Solving time 12:39, which felt really quick for quite a tricky puzzle. For once I seemed to be on the setter’s wavelength from the beginning, although there were more than the usual number of easy clues to get started with. Having said that, quite a few answers went in without a full understanding of the wordplay at first.
Across |
1 |
GETS AT – TASTE G(ood) reversed. |
5 |
CELIBACY – (a bicycle)* |
9 |
MORPHEME – P(resident) + HEM in MORE. Hesitation is nearly always UM or ER – it took me a while to see how this worked. |
10 |
GROUND – double definition. |
11 |
HELOTS – hotels* |
12 |
PUT ABOUT – A + B(ook) inside PUT OUT |
14 |
IMPERSONATOR – SON inside IMPERATOR, a plug for Anax’s new barred puzzle perhaps? |
17 |
MUD IN YOUR EYE – cryptic definition. |
20 |
STAND FOR – (frost and)* |
22 |
SINBAD – surely an old chestnut of the hoariest kind! |
23 |
PELLET – double definition, the first of which is quite descriptive. |
25 |
AUGSBURG – AUG’S + GRUB reversed. |
26 |
ATTORNEY – sound like “a tourney”. Brief is slang for a lawyer. |
27 |
TITLED – last letters of viscounT and earL inside TIED. |
Down |
2 |
ELOPER – O inside (h)ELPER. |
3 |
SUPPOSITION – SUP POSITION |
4 |
THEOSOPHY – THE O(ld) SOPHY. Not the usual spelling of the girl’s name, but it’s one of the alternatives given in Chambers. |
5 |
CHEAPER – “cheeper” |
6 |
LEGIT – or LEG IT. I think this clue probably needed a question mark at the end. |
7 |
BRO – hidden in aBROad. |
8 |
CONJUROR – i.e. CON JUROR |
13 |
BRACE AND BIT – (RACE inside B AND B) + IT. Good clue, my favourite in the puzzle. |
15 |
OVERSIGHT – (give short)*, well disguised anagram. |
16 |
NUTTIEST – NUT + (I in TEST). NUT = National Union of Teachers. |
18 |
UNREADY – READ inside NY, with U added at the front |
19 |
BARRIE – sounds like Barry, which is a Welsh seaside resort. |
21 |
FUTON – TO inside FUN. |
24 |
LOO – last letter of (Arsena)L + 0-0. It’s a type of card game. |
Damndest-looking moth I ever did see!
I had to guess at 19dn and 25ac, never having heard of BARRY (sorry Susie) or AUGSBURG.

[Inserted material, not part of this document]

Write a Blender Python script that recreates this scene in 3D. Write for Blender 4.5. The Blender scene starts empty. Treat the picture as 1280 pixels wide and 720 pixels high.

I lingered over 12ac for a long time as I couldn’t believe it would really have “ABOUT” in both the clue and the answer.
I found the homophone at 26ac hard to take, although the dictionary says that it’s OK. (Come to think of it, I’m not sure that I have ever actually heard the word TOURNEY uttered! In reading, I had always assumed it was pronounced TOUR-NEY but apparently TURN-EY is also possible.)
Fortunately I have been to Augsburg so that didn’t present a problem.
Augsburg was famous both for the Confession of Augsburg, and when that didn’t work out, the Peace of Augsburg.
So there you have it.
Barry Island? Tidy!
I’m guessing the ‘celibacy’/’a bicycle’ anagram can’t be new, but it’s a mind-boggling delight.
By pure coincidence, 9ac was the first clue I looked at. Fitting, on this historic day. Go, Obama!
–Cathy van Starkenburg (Canada)
DNK MORPHEME at 9a. Now 10 years later we have Go Trump. As in please – just go.